5. It is inequitable to permit employees receiving employer-provided benefits to be exempt from FICA while individuals who pay for dependent care themselves are required to pay FICA on the wages used to purchase this care. The proposals would allow lowand middle-income employees to earn credit toward social security benefits by virtue of compensation received in the form of dependent care assistance.

Arguments against the proposal

1. The exclusion from income and wages of employer-provided dependent care assistance, to the extent conditioned on effective nondiscrimination rules prohibiting the favoring of highly compensated employees, is justified, as a matter of social policy, by the fact that the exclusion encourages the provision of the assistance to low- and middle-income employees who otherwise might not purchase the dependent care or, at least, not the same quality of dependent care.

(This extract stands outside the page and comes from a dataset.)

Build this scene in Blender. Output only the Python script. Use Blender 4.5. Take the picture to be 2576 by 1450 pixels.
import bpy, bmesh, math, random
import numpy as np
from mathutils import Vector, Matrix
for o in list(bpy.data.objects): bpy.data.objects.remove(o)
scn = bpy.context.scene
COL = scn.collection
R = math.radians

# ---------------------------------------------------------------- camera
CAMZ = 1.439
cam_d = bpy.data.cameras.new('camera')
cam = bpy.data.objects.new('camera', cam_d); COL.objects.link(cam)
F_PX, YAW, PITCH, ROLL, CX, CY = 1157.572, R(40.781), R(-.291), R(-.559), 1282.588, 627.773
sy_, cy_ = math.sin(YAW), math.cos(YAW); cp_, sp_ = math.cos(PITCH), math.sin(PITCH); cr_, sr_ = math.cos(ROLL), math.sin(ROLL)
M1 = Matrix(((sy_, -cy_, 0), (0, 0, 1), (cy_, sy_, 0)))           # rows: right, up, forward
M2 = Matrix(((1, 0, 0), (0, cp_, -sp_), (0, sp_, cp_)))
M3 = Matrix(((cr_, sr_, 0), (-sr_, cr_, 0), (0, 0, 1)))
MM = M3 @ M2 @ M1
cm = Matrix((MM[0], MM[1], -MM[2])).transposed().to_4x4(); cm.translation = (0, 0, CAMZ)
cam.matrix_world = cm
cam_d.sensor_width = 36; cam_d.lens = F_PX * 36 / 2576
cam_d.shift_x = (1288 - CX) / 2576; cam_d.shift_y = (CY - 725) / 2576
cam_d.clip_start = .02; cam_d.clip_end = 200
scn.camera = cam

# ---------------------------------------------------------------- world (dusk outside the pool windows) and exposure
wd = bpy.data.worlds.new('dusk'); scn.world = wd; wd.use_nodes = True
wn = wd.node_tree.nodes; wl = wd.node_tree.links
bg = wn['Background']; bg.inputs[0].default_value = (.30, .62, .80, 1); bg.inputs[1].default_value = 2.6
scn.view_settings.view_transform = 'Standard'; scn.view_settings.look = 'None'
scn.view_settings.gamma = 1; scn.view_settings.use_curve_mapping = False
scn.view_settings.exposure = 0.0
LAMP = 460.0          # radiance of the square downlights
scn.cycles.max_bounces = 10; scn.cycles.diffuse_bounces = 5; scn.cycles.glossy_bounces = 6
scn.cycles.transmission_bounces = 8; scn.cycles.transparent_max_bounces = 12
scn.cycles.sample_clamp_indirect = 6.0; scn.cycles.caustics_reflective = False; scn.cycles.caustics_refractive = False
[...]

2. If a taxpayer's dependent care expenses exceed the amount eligible for the credit, the exclusion will be advantageous regardless of income level. In addition, there are a significant number of middle-income taxpayers for whom the exclusion is more beneficial than the credit. Thus, retaining the exclusion is justified as a matter of social policy.

3. The social policies served by encouraging the provision of dependent care by employers include: (1) enabling many individuals to return to work who otherwise could not afford to; (2) increasing worker productivity to the extent that the worker need not be concerned during the workday with dependent care; and (3) increasing the quality of care provided to children of working parents.

4. Valuing dependent care assistance for inclusion purposes would impose a substantial administrative burden on employers and on the IRS.